Masalah yang perlu diperhatikan adalah Student Visa kita hanya berlaku sementara 90 hari sebelum bisa diperpanjang jadi satu tahun. Dan jika sudah satu tahun, kita tetap wajib lapor diri tiap maksimal 90 hari yang dihitung dari kedatangan kita di kantor imigrasi bandara, bukan dari awal kedatangan. Kebetulan saya tiap dua bulan pulang, jadi tidak perlu lapor diri karena otomatis tidak pernah mencapai batas maksimal. Nah teman saya yang tidak pernah pulang, ternyata ketahuan hampir lewat dua bulan dari 90 hari itu dan terancam dengan denda 2000 baht di imigrasi, atau jika ketahuan di bandara bisa kena 5000 baht, angka yang kalau dirupiahkan sekitar hampir 2 juta.
c. Lapor diri ke Kedutaan Besar RI
Ketika sampai di negara tujuan, jangan lupa langsung ke kedutaan besar RI di sana (minimal beberapa bulan) kecuali kalo tidak perlu kiriman dari DIKTI atau pemberi beasiswa yang berasal dari lingkungan depertement di Indonesia.

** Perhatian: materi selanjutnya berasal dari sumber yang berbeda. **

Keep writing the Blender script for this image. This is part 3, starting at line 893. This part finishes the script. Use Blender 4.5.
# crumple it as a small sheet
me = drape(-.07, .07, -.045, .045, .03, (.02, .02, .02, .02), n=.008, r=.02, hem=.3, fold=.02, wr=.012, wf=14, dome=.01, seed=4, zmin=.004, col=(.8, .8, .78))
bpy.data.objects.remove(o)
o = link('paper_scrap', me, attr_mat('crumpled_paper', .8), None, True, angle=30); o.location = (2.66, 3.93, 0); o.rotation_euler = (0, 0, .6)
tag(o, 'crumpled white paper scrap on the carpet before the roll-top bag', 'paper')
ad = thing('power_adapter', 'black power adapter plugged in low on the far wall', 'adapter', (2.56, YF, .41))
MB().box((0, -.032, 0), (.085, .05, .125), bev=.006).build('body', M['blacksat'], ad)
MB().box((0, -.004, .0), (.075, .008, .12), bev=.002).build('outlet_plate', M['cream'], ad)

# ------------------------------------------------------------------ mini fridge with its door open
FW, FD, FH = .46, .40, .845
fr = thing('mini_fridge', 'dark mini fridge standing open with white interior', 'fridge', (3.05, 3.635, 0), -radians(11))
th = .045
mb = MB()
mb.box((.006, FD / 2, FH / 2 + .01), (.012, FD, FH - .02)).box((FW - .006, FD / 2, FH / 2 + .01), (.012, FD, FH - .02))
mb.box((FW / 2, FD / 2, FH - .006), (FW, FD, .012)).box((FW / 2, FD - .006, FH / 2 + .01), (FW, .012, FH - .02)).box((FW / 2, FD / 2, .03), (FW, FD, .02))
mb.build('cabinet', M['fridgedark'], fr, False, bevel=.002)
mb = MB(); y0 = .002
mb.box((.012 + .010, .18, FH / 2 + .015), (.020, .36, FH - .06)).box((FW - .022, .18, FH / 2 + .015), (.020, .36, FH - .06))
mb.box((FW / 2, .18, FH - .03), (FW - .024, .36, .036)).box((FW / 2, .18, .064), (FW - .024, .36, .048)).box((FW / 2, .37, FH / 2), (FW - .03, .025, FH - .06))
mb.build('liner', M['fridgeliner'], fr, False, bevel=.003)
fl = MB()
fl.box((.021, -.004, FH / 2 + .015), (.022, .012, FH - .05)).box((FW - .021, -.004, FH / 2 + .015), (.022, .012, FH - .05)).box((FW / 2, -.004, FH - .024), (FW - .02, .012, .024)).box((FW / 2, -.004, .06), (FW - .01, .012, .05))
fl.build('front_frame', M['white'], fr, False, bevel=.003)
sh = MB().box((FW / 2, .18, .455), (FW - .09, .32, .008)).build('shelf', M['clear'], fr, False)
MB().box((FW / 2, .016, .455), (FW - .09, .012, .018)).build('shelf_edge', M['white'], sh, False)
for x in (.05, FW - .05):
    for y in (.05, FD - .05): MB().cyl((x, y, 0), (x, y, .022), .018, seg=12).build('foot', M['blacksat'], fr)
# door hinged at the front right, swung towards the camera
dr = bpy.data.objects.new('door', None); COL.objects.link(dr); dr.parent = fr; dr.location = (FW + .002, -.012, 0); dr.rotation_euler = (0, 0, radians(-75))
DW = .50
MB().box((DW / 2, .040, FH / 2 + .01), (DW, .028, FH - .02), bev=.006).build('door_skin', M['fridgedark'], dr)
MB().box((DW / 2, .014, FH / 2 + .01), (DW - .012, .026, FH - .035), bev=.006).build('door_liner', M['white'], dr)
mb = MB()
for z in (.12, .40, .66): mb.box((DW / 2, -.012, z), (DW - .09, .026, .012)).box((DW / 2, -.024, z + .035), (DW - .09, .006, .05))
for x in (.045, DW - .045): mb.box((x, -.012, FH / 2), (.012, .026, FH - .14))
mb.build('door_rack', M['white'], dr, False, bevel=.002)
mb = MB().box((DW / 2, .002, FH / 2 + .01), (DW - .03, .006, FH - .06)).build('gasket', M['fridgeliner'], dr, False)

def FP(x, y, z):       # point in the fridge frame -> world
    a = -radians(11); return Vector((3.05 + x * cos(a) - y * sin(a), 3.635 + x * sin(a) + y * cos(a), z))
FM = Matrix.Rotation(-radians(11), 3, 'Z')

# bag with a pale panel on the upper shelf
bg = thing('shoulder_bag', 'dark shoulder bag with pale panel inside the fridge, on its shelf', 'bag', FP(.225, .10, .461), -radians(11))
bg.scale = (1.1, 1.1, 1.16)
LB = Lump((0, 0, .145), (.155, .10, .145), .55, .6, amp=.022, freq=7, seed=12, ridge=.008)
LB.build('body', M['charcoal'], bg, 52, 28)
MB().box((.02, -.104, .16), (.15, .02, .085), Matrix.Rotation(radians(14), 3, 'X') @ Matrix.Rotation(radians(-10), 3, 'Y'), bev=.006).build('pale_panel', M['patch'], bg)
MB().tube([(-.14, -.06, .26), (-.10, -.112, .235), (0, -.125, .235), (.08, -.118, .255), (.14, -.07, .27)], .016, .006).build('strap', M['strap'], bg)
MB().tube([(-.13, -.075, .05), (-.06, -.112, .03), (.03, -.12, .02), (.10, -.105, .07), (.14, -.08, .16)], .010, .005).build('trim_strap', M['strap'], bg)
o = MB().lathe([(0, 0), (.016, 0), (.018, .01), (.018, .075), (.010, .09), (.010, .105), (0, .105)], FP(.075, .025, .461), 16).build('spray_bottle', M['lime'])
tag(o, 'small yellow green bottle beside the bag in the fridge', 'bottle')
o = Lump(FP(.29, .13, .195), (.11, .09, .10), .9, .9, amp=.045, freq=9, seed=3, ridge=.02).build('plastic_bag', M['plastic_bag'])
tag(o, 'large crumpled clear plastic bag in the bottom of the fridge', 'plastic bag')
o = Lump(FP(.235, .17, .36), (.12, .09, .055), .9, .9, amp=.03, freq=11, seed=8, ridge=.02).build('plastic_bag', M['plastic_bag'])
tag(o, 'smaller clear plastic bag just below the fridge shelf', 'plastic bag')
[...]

Jangan heran kalau kita tidak disambut hangat oleh staff di sana karena memang staff diharuskan sedikit galak, penuh curiga, dan lain-lain, walau menurut tebakan saya di hati mereka gembira ada orang sebangsa yang berada di negara tersebut. Untuk yang Bankok bisa lihat tulisan saya sebelumnya: https://rahmadya.com/2013/10/02/lapor-diri-di-kedutaan-besar-republik-indonesia-kbri-bangkok/
Terakhir, berusahalah mempelajari bahasa tempat tujuan, karena saya sering ditantang oleh imigrasi di bandara dengan bahasa Thai, dan sepertinya mereka kecewa waktu saya tidak bisa jawab. O iya, banyak orang Indonesia yang setelah lulus menjadi pengajar di kampus Thailand dan beberapa sudah siap menjadi warga negara Thailand. Sebaiknya kita pulang dan membangun negara kita yang walau bagaimanapun keadaannya tetap tanah air kita.